Return exactly the listing's lines, from its first line to the line holding "scn.camera = cam", ends included.

— BEGIN Recorded data —

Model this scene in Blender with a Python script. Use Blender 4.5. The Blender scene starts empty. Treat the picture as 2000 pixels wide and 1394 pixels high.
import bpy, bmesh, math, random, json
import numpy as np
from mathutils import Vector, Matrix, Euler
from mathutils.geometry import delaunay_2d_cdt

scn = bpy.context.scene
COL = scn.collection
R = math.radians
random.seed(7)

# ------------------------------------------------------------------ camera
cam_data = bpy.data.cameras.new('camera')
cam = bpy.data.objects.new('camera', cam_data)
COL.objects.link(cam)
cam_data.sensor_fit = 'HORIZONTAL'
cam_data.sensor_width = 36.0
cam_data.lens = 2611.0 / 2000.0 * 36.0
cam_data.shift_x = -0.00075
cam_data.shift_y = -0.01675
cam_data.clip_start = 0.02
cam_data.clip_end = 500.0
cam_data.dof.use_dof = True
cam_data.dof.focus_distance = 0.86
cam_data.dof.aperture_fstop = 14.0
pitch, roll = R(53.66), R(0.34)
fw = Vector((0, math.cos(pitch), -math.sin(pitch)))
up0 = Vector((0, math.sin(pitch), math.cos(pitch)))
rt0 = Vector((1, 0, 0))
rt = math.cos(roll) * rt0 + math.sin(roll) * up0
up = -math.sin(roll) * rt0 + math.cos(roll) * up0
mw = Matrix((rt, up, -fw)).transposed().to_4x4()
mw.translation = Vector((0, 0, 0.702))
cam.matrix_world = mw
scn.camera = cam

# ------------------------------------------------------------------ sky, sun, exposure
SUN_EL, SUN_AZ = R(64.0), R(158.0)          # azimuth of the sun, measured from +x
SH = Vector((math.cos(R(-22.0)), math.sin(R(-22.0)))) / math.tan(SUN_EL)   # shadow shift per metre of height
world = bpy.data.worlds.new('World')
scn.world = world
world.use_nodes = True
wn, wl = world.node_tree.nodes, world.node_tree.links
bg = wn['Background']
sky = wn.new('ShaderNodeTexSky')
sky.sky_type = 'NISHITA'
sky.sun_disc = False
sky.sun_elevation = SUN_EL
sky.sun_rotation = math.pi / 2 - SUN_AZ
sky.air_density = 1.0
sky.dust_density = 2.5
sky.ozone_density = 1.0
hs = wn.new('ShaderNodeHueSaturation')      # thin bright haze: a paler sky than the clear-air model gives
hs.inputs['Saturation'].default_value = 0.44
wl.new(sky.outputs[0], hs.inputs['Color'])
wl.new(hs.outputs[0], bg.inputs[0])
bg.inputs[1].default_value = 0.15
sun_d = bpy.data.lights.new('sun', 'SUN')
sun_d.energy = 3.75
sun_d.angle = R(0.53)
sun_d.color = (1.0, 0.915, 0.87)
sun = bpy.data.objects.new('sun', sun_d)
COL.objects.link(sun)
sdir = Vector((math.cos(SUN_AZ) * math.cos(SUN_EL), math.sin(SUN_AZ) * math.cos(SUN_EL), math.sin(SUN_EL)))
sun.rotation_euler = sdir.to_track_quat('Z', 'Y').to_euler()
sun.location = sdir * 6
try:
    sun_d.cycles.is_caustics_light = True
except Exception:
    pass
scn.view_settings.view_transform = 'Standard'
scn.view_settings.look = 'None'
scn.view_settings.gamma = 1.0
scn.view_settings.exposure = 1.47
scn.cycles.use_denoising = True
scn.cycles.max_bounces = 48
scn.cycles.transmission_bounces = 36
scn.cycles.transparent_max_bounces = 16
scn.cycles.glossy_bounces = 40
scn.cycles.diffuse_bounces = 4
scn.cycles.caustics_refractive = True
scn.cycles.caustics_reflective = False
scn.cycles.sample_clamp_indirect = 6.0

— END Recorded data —

Output for this exercise:
Model this scene in Blender with a Python script. Use Blender 4.5. The Blender scene starts empty. Treat the picture as 2000 pixels wide and 1394 pixels high.
import bpy, bmesh, math, random, json
import numpy as np
from mathutils import Vector, Matrix, Euler
from mathutils.geometry import delaunay_2d_cdt

scn = bpy.context.scene
COL = scn.collection
R = math.radians
random.seed(7)

# ------------------------------------------------------------------ camera
cam_data = bpy.data.cameras.new('camera')
cam = bpy.data.objects.new('camera', cam_data)
COL.objects.link(cam)
cam_data.sensor_fit = 'HORIZONTAL'
cam_data.sensor_width = 36.0
cam_data.lens = 2611.0 / 2000.0 * 36.0
cam_data.shift_x = -0.00075
cam_data.shift_y = -0.01675
cam_data.clip_start = 0.02
cam_data.clip_end = 500.0
cam_data.dof.use_dof = True
cam_data.dof.focus_distance = 0.86
cam_data.dof.aperture_fstop = 14.0
pitch, roll = R(53.66), R(0.34)
fw = Vector((0, math.cos(pitch), -math.sin(pitch)))
up0 = Vector((0, math.sin(pitch), math.cos(pitch)))
rt0 = Vector((1, 0, 0))
rt = math.cos(roll) * rt0 + math.sin(roll) * up0
up = -math.sin(roll) * rt0 + math.cos(roll) * up0
mw = Matrix((rt, up, -fw)).transposed().to_4x4()
mw.translation = Vector((0, 0, 0.702))
cam.matrix_world = mw
scn.camera = cam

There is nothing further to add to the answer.